RAW DATA -

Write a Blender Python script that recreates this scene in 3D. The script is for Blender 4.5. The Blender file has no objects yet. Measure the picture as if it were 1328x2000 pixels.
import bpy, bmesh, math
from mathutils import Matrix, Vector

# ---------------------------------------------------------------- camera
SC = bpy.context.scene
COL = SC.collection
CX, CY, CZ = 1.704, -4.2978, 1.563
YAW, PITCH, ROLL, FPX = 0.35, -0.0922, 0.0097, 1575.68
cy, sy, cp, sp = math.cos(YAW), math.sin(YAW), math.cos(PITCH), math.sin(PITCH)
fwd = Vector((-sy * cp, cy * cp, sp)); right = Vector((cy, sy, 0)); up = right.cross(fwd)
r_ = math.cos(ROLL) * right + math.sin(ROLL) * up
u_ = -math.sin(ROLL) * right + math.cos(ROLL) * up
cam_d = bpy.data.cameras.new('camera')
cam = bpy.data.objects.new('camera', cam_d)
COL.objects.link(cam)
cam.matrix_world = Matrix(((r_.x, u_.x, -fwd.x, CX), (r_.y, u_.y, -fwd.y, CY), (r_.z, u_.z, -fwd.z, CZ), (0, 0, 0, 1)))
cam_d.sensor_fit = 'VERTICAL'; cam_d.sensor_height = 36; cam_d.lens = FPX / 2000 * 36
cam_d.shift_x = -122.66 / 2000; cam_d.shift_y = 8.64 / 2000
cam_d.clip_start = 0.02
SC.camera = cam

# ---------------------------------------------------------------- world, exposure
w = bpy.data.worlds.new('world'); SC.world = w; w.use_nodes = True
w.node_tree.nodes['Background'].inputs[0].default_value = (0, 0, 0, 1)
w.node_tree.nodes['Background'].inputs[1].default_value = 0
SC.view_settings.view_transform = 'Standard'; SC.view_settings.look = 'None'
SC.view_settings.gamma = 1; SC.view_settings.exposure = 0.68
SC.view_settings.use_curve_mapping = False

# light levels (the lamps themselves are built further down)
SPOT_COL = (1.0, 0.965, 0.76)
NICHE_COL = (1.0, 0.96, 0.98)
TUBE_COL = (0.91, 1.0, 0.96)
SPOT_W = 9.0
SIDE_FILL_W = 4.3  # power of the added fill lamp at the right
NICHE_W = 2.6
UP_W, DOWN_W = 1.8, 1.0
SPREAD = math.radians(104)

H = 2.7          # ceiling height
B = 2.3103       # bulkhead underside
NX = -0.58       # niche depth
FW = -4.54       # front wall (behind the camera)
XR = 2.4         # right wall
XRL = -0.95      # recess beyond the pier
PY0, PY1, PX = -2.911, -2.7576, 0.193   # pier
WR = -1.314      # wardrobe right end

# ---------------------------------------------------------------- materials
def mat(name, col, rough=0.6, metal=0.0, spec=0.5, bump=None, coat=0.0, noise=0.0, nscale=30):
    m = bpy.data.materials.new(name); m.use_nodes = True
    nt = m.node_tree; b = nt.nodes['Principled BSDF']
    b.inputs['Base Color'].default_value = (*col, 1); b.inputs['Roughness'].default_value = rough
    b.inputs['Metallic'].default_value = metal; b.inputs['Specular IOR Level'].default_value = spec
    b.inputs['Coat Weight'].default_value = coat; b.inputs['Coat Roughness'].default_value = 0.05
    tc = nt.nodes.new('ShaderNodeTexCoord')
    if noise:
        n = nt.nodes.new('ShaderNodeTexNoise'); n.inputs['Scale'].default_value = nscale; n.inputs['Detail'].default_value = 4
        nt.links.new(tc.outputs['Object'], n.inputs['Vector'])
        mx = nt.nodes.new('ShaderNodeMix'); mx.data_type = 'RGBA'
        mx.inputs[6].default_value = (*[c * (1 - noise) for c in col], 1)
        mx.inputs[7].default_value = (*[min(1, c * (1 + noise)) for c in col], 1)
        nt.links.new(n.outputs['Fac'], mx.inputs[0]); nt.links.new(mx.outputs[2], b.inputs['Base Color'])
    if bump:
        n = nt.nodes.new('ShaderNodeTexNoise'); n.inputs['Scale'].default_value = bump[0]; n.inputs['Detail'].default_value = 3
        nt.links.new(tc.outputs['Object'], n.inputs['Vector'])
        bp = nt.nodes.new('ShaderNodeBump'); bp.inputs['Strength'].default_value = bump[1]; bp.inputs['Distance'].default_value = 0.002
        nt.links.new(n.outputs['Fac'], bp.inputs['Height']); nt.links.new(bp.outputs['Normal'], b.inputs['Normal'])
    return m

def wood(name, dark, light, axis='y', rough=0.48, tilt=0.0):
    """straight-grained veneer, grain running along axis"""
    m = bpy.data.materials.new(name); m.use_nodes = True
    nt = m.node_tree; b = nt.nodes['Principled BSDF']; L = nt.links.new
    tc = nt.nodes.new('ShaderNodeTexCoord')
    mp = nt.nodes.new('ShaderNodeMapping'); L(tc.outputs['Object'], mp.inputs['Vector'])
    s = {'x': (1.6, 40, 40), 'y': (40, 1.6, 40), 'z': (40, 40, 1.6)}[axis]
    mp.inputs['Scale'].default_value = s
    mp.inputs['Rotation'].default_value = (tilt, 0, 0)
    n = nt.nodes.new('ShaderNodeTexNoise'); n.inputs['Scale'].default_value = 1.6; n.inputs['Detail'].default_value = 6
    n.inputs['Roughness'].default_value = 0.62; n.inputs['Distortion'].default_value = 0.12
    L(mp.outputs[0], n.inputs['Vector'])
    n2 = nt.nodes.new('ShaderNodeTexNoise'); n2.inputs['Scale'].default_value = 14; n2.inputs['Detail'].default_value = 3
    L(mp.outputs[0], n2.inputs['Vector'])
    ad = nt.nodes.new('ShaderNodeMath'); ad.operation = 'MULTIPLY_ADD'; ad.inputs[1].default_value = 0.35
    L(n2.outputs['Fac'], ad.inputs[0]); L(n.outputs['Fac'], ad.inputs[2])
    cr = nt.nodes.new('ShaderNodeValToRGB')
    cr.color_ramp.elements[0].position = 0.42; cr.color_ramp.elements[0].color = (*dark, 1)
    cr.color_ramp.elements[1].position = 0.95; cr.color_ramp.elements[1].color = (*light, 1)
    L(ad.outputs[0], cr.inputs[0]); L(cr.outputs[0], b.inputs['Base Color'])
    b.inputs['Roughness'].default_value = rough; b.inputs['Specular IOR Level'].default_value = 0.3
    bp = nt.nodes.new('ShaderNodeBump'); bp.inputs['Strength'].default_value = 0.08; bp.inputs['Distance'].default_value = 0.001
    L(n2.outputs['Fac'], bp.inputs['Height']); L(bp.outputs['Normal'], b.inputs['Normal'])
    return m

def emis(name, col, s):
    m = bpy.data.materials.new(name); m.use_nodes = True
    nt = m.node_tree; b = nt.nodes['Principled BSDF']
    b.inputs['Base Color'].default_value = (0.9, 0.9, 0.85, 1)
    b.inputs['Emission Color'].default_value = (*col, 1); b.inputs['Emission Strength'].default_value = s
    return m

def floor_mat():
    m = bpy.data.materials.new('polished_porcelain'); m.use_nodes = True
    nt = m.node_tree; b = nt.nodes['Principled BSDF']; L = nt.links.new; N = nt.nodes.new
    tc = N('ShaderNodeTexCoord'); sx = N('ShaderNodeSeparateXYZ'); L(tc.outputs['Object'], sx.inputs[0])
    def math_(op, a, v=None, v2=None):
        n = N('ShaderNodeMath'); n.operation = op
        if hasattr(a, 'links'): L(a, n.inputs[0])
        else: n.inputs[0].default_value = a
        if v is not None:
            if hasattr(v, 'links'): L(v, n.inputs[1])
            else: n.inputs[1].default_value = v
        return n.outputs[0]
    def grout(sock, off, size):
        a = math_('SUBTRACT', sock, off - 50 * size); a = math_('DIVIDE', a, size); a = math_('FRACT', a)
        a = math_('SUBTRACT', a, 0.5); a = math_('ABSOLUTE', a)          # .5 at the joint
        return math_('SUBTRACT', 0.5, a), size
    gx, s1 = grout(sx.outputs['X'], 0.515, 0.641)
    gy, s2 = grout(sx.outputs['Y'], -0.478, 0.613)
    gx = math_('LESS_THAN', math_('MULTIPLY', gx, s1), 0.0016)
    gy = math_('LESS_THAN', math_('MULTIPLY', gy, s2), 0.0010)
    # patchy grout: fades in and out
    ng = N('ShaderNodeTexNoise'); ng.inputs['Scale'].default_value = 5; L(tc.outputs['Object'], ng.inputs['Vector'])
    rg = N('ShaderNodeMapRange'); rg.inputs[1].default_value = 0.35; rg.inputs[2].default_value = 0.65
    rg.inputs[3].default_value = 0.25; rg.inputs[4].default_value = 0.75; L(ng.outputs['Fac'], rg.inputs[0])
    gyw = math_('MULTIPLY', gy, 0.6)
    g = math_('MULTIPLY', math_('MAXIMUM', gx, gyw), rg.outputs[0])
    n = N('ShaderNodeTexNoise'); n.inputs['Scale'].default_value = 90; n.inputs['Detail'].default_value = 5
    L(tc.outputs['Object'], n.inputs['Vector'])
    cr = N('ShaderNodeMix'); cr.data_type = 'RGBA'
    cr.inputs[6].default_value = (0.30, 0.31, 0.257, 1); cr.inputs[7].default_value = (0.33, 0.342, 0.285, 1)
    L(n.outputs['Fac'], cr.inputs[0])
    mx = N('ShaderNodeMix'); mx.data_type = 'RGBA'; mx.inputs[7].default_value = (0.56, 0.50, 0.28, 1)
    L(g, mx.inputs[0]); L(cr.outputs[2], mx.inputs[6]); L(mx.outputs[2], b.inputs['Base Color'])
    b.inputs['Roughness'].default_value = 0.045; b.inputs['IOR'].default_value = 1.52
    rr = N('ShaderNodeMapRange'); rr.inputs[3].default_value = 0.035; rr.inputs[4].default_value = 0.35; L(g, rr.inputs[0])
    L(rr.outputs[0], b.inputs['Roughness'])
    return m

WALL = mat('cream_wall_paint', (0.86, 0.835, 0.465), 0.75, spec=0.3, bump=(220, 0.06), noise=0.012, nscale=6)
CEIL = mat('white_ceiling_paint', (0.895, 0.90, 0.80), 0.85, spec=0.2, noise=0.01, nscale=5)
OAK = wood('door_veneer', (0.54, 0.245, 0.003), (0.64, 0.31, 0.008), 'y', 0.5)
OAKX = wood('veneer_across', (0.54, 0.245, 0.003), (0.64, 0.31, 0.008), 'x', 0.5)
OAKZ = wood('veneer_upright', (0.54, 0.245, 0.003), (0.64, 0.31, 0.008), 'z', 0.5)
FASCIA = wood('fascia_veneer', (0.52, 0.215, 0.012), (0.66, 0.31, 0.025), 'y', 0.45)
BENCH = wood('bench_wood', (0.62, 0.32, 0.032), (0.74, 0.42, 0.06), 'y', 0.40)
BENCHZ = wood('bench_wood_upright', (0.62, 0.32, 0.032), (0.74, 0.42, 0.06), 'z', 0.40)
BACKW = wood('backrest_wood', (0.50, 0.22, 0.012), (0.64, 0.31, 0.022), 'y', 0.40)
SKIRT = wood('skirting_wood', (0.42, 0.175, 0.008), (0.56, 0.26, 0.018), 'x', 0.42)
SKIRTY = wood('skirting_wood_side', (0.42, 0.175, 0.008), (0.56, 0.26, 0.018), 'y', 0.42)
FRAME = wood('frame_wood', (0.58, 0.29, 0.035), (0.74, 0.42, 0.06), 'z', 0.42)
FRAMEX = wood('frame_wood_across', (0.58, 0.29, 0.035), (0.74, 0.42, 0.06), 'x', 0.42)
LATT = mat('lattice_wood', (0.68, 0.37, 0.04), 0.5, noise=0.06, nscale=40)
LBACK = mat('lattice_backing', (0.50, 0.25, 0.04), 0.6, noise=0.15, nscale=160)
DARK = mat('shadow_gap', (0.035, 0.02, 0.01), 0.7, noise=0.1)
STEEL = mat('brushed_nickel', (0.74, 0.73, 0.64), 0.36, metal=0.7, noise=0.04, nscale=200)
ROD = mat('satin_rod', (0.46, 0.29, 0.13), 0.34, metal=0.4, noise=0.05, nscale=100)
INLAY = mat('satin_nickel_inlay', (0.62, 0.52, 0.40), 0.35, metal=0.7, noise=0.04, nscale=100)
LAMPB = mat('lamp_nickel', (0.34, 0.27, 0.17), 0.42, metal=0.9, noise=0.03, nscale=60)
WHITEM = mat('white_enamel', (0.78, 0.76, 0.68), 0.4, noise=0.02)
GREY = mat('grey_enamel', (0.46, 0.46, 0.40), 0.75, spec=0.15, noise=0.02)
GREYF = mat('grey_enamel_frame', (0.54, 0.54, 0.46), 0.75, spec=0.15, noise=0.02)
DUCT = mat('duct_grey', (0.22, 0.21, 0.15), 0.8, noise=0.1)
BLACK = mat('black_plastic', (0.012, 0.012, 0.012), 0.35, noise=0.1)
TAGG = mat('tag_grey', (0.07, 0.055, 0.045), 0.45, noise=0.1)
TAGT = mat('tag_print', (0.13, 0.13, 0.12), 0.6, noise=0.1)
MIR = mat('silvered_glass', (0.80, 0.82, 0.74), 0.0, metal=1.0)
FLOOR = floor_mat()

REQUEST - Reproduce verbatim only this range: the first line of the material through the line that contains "SPREAD = math.radians(104)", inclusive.

EXERCISE RESPONSE -
Write a Blender Python script that recreates this scene in 3D. The script is for Blender 4.5. The Blender file has no objects yet. Measure the picture as if it were 1328x2000 pixels.
import bpy, bmesh, math
from mathutils import Matrix, Vector

# ---------------------------------------------------------------- camera
SC = bpy.context.scene
COL = SC.collection
CX, CY, CZ = 1.704, -4.2978, 1.563
YAW, PITCH, ROLL, FPX = 0.35, -0.0922, 0.0097, 1575.68
cy, sy, cp, sp = math.cos(YAW), math.sin(YAW), math.cos(PITCH), math.sin(PITCH)
fwd = Vector((-sy * cp, cy * cp, sp)); right = Vector((cy, sy, 0)); up = right.cross(fwd)
r_ = math.cos(ROLL) * right + math.sin(ROLL) * up
u_ = -math.sin(ROLL) * right + math.cos(ROLL) * up
cam_d = bpy.data.cameras.new('camera')
cam = bpy.data.objects.new('camera', cam_d)
COL.objects.link(cam)
cam.matrix_world = Matrix(((r_.x, u_.x, -fwd.x, CX), (r_.y, u_.y, -fwd.y, CY), (r_.z, u_.z, -fwd.z, CZ), (0, 0, 0, 1)))
cam_d.sensor_fit = 'VERTICAL'; cam_d.sensor_height = 36; cam_d.lens = FPX / 2000 * 36
cam_d.shift_x = -122.66 / 2000; cam_d.shift_y = 8.64 / 2000
cam_d.clip_start = 0.02
SC.camera = cam

# ---------------------------------------------------------------- world, exposure
w = bpy.data.worlds.new('world'); SC.world = w; w.use_nodes = True
w.node_tree.nodes['Background'].inputs[0].default_value = (0, 0, 0, 1)
w.node_tree.nodes['Background'].inputs[1].default_value = 0
SC.view_settings.view_transform = 'Standard'; SC.view_settings.look = 'None'
SC.view_settings.gamma = 1; SC.view_settings.exposure = 0.68
SC.view_settings.use_curve_mapping = False

# light levels (the lamps themselves are built further down)
SPOT_COL = (1.0, 0.965, 0.76)
NICHE_COL = (1.0, 0.96, 0.98)
TUBE_COL = (0.91, 1.0, 0.96)
SPOT_W = 9.0
SIDE_FILL_W = 4.3  # power of the added fill lamp at the right
NICHE_W = 2.6
UP_W, DOWN_W = 1.8, 1.0
SPREAD = math.radians(104)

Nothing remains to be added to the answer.